Pendant que nous hésitons, les géants de la diffusion en continu avancent, comme Netflix, Disney+, Amazon Prime Video, YouTube. Ils occupent nos écrans, dictent nos habitudes de visionnement et contrôlent les algorithmes qui décident de ce que nous voyons. Ils gagnent beaucoup d'argent ici, mais investissent peu dans notre cinéma et notre télévision.
Une loi à mettre en application
La loi C-11 doit obliger ces plateformes à contribuer au financement et à la visibilité de notre culture audiovisuelle. Mais sa mise en application tarde, freinée par des contestations judiciaires et des manœuvres visant à en repousser l'échéance. Pourtant, ce que je souhaite existe déjà ailleurs en France, en Espagne, en Australie, en Corée du Sud, où les plateformes financent massivement les productions locales. Et ça fonctionne !
Je crains aussi que nous perdions nos talents qui portent notre vision à l'international. Notre système de formation et de soutien a permis l'émergence de créateurs et créatrices qui, par leur succès, sont devenus de véritables ambassadeurs de notre vision du monde. Je pense à Denis Villeneuve, Théodore Pellerin, mais aussi à Jessica Lee Gagné, directrice de la photographie reconnue pour Escape at Dannemora et Severance, ou encore à Karine Vanasse, remarquée dans Pan Am, Revenge et plusieurs films. Ces artistes et artisans ne sont pas seulement des visages connus : ils ouvrent la voie à d'autres, inspirent la relève et exportent notre manière unique de raconter des histoires.
PHOTO JOSIE DESMARAIS, ARCHIVES LA PRESSE
Denis Villeneuve en juillet 2024
Sans un système solide pour les former et les soutenir, cette présence à l'international pourrait disparaître, avec tout ce qu'elle apporte à notre rayonnement et à notre économie créative.
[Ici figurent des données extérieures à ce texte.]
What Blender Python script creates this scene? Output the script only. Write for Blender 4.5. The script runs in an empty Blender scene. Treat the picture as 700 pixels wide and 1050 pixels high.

Le Québec a le talent, les infrastructures, la diversité culturelle et la créativité. Nous avons des écoles réputées, des studios modernes, des équipes techniques reconnues dans le monde entier. Mais nous tardons à agir, et ce retard nous coûte cher.
Si nous restons inactifs, nos productions perdront encore de la place à l'écran, non pas par manque de qualité, mais par manque de visibilité. Nos jeunes talents iront ailleurs. Nos histoires voyageront moins et notre image à l'international s'effacera.
En résumé, en agissant maintenant, nous pourrions doubler nos exportations audiovisuelles, créer des milliers d'emplois qualifiés, faire connaître nos créateurs partout dans le monde et stimuler des secteurs comme le tourisme, la restauration, le transport et la technologie.
Je souhaite que le gouvernement applique le plus rapidement possible la loi C-11, mette en œuvre un plan stratégique clair, investisse dans la formation, la création et la promotion internationale, renforce nos télévisions publiques et développe des partenariats avec l'Europe, l'Amérique latine et l'Afrique.
Protéger notre culture audiovisuelle, ce n'est pas défendre un petit milieu fermé. C'est défendre notre économie, préparer la relève et affirmer notre identité. Nous avons tout pour réussir, sauf le courage politique d'agir. Chaque jour où nous attendons, nous perdons un peu de notre voix. Et une voix, quand on la laisse s'éteindre, elle est beaucoup plus difficile à retrouver.